The spirit of shamanism and the spirit of postmodernism are opposite. The first is incautious, audacious and foolhardy. The second is accepting of convention, timid, and moralizing.

4 comments:

Jennifer F. Armstrong said...

Nietzsche throught that Shopenhaurean pessimism was really useful to separate the strong from the weak, the realistic ones from those who need something to believe in. This was also related to his philosophy for the future.

Jennifer F. Armstrong said...

I think a lot of people think they understand Nietzsche, but what they really understand is Rush Limbaugh.

Jennifer F. Armstrong said...

From my experience in Internetland, I would say that over 90 percent of people use Nietzsche to back up what they've heard from Limbaugh and other right wing cretins. It's part of the syndrome of wanting to be thought of as superior, but not really understanding what is involved in this. It's emotional posturing, with the shortest route to fake superiority being the proclamation of one's superiority to women "because Nietzsche says."

Just because Limbaugh or Nietzsche say so doesn't make it so, however.

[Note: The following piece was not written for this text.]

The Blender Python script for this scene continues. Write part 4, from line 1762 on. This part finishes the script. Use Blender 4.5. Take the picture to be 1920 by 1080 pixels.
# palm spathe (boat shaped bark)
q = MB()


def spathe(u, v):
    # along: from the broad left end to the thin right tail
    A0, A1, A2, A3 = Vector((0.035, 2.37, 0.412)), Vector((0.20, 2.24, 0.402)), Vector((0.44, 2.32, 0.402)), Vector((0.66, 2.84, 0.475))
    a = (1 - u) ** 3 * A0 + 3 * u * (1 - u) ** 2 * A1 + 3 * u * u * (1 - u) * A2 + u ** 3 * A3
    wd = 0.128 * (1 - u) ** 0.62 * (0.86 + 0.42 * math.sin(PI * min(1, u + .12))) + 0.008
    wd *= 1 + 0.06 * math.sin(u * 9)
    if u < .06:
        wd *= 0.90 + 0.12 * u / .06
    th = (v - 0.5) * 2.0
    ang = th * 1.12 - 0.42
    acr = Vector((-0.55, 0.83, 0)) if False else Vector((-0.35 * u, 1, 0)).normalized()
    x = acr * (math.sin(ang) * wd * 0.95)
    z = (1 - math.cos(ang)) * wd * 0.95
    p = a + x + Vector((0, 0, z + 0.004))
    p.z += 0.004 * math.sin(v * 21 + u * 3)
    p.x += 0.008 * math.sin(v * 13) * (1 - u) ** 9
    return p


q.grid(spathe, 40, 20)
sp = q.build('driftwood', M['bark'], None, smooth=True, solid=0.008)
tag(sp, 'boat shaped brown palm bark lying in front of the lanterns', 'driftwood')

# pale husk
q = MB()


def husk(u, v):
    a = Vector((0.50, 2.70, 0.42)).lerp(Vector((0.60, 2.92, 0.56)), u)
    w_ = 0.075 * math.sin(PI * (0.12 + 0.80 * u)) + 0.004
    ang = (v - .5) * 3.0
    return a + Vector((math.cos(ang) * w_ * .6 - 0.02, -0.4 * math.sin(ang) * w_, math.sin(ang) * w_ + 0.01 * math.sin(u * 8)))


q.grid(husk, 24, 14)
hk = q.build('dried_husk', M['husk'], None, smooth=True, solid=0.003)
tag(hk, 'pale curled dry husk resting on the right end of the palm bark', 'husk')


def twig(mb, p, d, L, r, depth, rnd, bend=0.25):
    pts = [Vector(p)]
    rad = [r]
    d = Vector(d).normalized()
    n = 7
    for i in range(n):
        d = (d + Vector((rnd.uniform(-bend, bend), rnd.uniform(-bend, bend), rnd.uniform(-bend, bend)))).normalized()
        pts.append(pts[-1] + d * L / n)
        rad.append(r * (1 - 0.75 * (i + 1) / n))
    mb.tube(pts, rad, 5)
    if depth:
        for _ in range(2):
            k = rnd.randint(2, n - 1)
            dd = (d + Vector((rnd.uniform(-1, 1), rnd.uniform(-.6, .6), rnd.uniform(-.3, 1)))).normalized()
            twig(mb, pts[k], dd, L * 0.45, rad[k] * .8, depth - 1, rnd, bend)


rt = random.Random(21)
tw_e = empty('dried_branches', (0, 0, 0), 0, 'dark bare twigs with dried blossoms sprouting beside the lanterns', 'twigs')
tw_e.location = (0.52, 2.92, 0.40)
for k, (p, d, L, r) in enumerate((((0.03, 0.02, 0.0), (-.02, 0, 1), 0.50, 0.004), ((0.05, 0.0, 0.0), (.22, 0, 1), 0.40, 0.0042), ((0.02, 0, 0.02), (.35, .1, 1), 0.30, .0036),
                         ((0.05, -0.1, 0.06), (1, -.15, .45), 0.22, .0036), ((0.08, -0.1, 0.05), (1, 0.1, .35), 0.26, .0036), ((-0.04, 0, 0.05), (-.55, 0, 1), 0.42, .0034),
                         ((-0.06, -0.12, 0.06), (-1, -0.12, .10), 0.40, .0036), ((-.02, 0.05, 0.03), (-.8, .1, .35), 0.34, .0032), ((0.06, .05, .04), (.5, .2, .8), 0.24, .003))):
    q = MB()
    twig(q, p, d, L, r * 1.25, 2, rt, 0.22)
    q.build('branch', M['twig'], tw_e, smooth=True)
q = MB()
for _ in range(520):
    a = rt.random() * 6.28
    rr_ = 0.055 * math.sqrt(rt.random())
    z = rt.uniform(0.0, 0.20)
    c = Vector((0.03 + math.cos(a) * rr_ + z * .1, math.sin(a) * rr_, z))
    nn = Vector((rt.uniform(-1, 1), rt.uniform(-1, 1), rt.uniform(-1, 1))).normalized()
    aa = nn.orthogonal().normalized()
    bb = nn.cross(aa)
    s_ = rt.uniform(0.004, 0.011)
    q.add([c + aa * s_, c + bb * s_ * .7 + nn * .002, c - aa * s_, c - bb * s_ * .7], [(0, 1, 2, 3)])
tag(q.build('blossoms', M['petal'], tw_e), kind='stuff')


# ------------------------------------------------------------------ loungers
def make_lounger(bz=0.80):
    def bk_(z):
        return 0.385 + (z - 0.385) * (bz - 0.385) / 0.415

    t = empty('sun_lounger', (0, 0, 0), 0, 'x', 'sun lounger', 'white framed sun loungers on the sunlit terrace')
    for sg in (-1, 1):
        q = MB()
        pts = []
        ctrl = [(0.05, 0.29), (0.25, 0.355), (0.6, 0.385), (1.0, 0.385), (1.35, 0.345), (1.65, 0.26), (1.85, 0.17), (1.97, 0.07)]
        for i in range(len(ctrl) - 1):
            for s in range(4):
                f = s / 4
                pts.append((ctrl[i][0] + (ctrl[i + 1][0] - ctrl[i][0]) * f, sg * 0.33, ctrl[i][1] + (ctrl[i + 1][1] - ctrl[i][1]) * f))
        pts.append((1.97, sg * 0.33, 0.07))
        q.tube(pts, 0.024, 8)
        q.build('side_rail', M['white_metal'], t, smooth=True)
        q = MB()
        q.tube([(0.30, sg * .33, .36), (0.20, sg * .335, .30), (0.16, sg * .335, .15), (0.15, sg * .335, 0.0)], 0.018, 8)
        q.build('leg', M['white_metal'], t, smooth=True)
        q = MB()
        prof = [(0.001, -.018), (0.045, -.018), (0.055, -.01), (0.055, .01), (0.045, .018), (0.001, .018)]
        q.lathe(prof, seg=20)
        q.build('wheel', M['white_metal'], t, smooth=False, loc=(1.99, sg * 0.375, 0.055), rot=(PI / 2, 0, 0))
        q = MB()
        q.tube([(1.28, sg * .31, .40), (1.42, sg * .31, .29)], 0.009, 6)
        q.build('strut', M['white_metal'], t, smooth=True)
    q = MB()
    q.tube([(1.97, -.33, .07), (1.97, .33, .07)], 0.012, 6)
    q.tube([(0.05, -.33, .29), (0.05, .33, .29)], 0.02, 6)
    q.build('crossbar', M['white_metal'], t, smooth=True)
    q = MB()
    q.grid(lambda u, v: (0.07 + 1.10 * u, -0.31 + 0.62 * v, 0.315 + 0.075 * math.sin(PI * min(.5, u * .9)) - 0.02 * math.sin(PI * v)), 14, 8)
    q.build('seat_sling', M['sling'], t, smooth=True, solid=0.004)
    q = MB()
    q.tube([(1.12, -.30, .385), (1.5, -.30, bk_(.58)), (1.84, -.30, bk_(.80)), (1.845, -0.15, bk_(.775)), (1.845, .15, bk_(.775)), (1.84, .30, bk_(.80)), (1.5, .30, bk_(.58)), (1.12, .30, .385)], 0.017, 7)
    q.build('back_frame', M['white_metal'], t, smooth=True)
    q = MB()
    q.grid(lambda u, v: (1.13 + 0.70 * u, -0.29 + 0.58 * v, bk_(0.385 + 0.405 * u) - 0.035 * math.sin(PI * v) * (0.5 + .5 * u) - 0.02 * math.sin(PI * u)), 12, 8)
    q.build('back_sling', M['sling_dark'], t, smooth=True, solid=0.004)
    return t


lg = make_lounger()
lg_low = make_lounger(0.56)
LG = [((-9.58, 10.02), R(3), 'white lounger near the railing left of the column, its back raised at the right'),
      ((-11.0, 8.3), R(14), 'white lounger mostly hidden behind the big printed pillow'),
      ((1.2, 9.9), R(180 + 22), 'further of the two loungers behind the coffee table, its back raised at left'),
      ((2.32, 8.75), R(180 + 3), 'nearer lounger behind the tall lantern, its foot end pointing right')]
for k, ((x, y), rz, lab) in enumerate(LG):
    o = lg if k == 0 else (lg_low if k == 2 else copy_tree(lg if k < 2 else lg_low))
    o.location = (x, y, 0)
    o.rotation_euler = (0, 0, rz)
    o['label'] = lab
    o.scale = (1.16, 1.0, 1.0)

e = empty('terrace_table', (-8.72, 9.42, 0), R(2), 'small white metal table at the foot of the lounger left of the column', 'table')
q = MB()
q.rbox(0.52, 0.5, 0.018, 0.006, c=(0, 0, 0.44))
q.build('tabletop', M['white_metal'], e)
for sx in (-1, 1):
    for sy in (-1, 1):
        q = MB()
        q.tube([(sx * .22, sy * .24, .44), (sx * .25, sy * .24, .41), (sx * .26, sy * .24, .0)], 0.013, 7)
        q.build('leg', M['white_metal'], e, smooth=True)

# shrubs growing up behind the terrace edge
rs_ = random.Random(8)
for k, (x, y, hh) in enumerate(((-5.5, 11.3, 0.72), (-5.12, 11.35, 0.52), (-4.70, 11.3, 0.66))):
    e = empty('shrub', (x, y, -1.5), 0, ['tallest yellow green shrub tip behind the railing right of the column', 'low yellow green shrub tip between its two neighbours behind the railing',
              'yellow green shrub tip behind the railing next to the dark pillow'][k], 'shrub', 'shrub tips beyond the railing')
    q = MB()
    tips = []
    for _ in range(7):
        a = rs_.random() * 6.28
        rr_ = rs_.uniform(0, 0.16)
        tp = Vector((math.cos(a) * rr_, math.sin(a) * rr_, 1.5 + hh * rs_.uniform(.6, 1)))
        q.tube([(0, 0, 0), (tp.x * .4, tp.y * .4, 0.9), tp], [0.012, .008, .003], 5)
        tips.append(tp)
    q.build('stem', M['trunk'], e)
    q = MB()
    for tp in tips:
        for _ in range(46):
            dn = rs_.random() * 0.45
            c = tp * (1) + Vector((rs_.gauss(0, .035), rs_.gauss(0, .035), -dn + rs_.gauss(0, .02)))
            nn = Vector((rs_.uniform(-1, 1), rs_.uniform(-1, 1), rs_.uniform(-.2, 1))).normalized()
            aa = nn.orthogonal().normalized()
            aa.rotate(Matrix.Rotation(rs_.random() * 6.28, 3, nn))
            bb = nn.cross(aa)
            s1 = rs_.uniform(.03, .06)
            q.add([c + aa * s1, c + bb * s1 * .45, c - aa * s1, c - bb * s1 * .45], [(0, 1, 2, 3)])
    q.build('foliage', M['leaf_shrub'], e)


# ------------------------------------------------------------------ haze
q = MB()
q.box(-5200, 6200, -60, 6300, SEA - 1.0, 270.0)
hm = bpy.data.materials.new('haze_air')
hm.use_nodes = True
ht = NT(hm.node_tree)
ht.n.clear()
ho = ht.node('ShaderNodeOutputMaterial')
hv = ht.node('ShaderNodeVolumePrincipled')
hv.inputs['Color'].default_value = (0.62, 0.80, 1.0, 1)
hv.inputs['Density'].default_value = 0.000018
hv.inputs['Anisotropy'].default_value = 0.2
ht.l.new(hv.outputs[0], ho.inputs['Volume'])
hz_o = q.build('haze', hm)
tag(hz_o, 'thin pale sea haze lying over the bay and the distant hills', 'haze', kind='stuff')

There is still a world of difference, in Nietzsche's terms (although not in Limbaugh's) between being one's own person and following the leader.

This difference in Nietzsche's terms is as follows:

The self appointed "good and the just" (Limbaugh's followers) will have no choice but to "crucify" those "who devise their own virtue".

Limbaugh's followers, then, are actually Zarathustra's (Nietzsche's) arch enemies.

This is the danger of superficial ressemblances, especially when the tropes seem rather similar.

"Ah, but Nietzsche spoke about his hatred for the poor and the outcast, and for women in particular!"

Did he?

Jennifer F. Armstrong said...

Quite possibly that is the attitude. But there still has to be some kind of implicit justification of any sense of "who I am". Obviously,in the case of many American "Nietzscheans", "who they are" are not intellectuals. Yet, they mistake themselves for intellectuals regularly. Why is that?